In support of their Motion for Summary Judgment, Defendants have provided an affidavit from Defendant Grimsley stating that she does not draft criminal complaints and did not draft the criminal complaint that resulted from Mr. Aery's October 6, 2018 arrest. (Doc. 71 ¶ 3.) Defendant Grimsley's affidavit also states that Defendant Grimsley was not present during the October 6, 2018 traffic stop from which Mr. Aery's constitutional claims arise. (Id. ¶ 4.) Mr. Aery has advanced no evidence to the contrary.
The Court finds no genuine dispute of material fact as to Defendants' assertion that Defendant Grimsley was not personally involved in any alleged deprivation of Mr. Aery's constitutional rights. Mr. Aery has provided no evidence to support his claim that Defendant Grimsley falsified any criminal complaints against him, let alone the complaint that resulted from his arrest on October 6, 2018. Therefore, the Court recommends that summary judgment should be granted in Defendant Grimsley's favor.
III. Defendant Beltrami County is entitled to summary judgment on Mr. Aery's Monell claim.
Finally, the Court turns to Mr. Aery's Monell claim against Beltrami County. Mr. Aery claims that Beltrami County failed to “train, supervise, or otherwise monitor its employees while supporting, creating, or adopting written and/or unwritten policies and/or customs in violation of [his] [Fourth] and [Fourteenth] Amendment rights.” (Doc. 33 at 11-13.) Defendants contend that Defendant Beltrami County is entitled to summary judgment on Mr. Aery's Monell claim because he can neither establish the existence of an unconstitutional Beltrami County policy, nor can he establish that Beltrami County failed to train and/or supervise its employees.
Under 42 U.S.C. § 1983, Defendant Beltrami County may not be held vicariously liable for the unconstitutional acts of employees. See Monell, 436 U.S. at 694. However, Defendant Beltrami County may be held liable for the unconstitutional acts of its officials or employees when those acts implement or execute an unconstitutional municipal policy or custom. See id.; see also Doe By & Through Doe v. Washington Cty., 150 F.3d 920, 922 (8th Cir. 1998). To avoid summary judgment, Mr. Aery must present evidence that a Beltrami County official policy or custom was the “moving force [behind] the constitutional violation.” Mettler v. Whitledge, 165 F.3d 1197, 1204 (1999) (citing Monell, 436 U.S. at 694); see also Board of Comm'rs v. Brown, 520 U.S. 397, 400 (1997) (holding that only “deliberate” action by a municipality can meet the “moving force” requirement). In other words, Beltrami County may be liable for a constitutional violation if the violation was the result of an “official municipal policy,” an “official custom,” or “a deliberately indifferent failure to train or supervise.” Corwin v. City of Indep., MO., 829 F.3d 695, 699 (8th Cir. 2016) (citing Monell, 436 U.S. at 691) (further citation omitted). But to hold Defendant Beltrami County liable under Monell there must be a constitutional violation for which Beltrami County can be held liable in the first place. Because the Court recommends granting summary judgment in favor of each of the individual named Defendants in all of Mr. Aery's constitutional claims, Defendant Beltrami County cannot be held liable under Monell. Therefore, the Court recommends that summary judgment be granted in Defendant Beltrami County's favor.
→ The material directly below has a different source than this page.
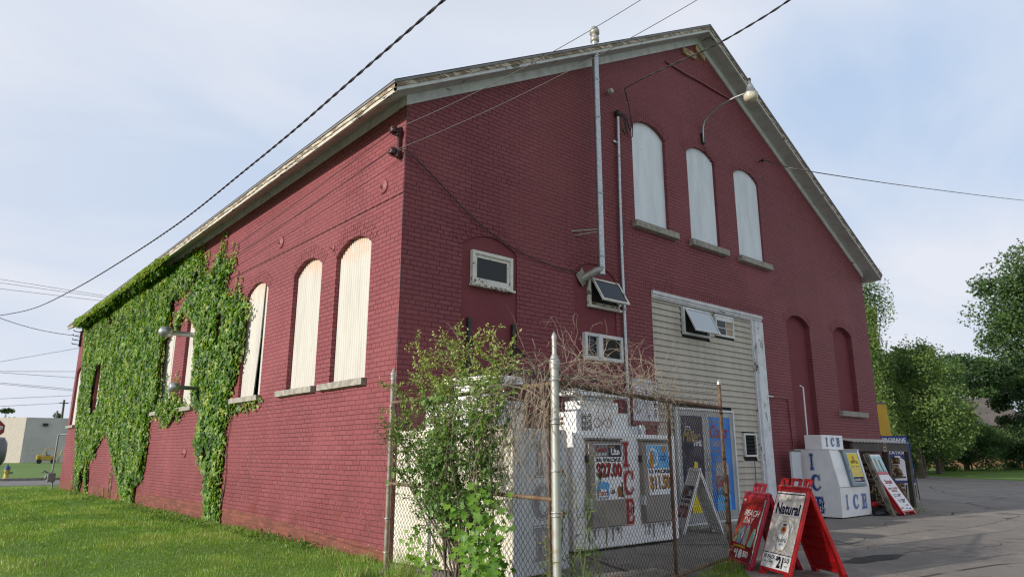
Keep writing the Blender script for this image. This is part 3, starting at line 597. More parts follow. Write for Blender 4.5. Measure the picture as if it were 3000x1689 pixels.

Furthermore, even if the Court recommended denying summary judgment on one or more of Mr. Aery's constitutional claims, the Court finds that Mr. Aery has provided no evidence to show a genuine dispute of material fact regarding a claim of an unconstitutional policy or custom, or the claim that Beltrami County failed “to train, supervise, or otherwise monitor its employees while supporting, creating, or adopting written and/or unwritten policies and/or customs in violation of [his] [Fourth] and [Fourteenth] Amendment rights.” (Doc. 33 at 11-13.)
In his response to Defendants' Motion for Summary Judgment, Mr. Aery references a “Beltrami County Sheriff's Office Policy Manual - Mission Statement - Major Goals” and claims that “[t]his ‘Major Goal' is instilled in an inappropriate context through a DTB (Daily Training Bulletin).” (Doc. 78 at 2.) Mr. Aery also lists several other court cases that he asserts “show [a] pattern” of conduct on behalf of Beltrami County employees. (Id. at 3-4.) However, Mr. Aery has made neither the Beltrami County Sheriff's Office Policy Manual, nor the several court cases he references, part of the record for this Court's consideration in deciding Defendants' Motion for Summary Judgment.
Therefore, the Court would still recommend summary judgment on Mr. Aery's Monell claim even if one or more of Mr. Aery's constitutional claims were to survive because Mr. Aery has presented no evidence that any such violation was the result of either an official Beltrami County policy or custom, or Beltrami County's failure to train or supervise its employees.
IV. Qualified immunity.
Defendants argue that even if the Court did not grant summary judgment in their favor, they are nevertheless entitled to qualified immunity. To survive a motion for summary judgment on qualified immunity grounds, Mr. Aery “must assert a violation of a constitutional right[,] demonstrate that the alleged right is clearly established[,] [and] raise a genuine issue of fact as to whether [Defendants] would have known that [their] alleged conduct would have violated [Mr. Aery's] clearly established right.” Brockington v. City of Sherwood, Ark., 503 F.3d 667, 672 (8th Cir. 2007) (quoting Habiger v. City of Fargo, 80 F.3d 289, 295 (8th Cir. 1996) (cleaned up)). The threshold question is whether the evidence Mr. Aery presents establishes that Defendants' conduct violated a constitutional right. Id. (citing Scott v. Harris, 550 U.S. 372, 377 (2007)).
As discussed above, Mr. Aery failed to establish any constitutional violation. Therefore, he cannot overcome a qualified immunity defense on summary judgment. Because the evidence presented does not establish any violation, this Court need not and will not proceed with the qualified immunity analysis. Brockington, 503 F.3d at 672 (citing Saucier v. Katz, 533 U.S. 194, 201 (2001)).
RECOMMENDATION
Accordingly, based on all the files, records, and proceedings above IT IS RECOMMENDED that:
1. Defendants' Motion for Summary Judgment (Doc. 67) be GRANTED; and
2. Claims against Defendants Nick Bender, Kyle Nohre, Patricia Grimsley, and Beltrami County be DISMISSED WITH PREJUDICE.
NOTICE
Filing Objections: This Report and Recommendation is not an order or judgment of the District Court and is therefore not appealable directly to the Eighth Circuit Court of Appeals. Under Local Rule 72.2(b)(1), “a party may file and serve specific written objections to a magistrate judge's proposed findings and recommendations within 14 days after being served with a copy” of the Report and Recommendation.
A party may respond to those objections within 14 days after being served a copy of the objections. See Local Rule 72.2(b)(2). All objections and responses must comply with the word or line limits set forth in Local Rule 72.2(c).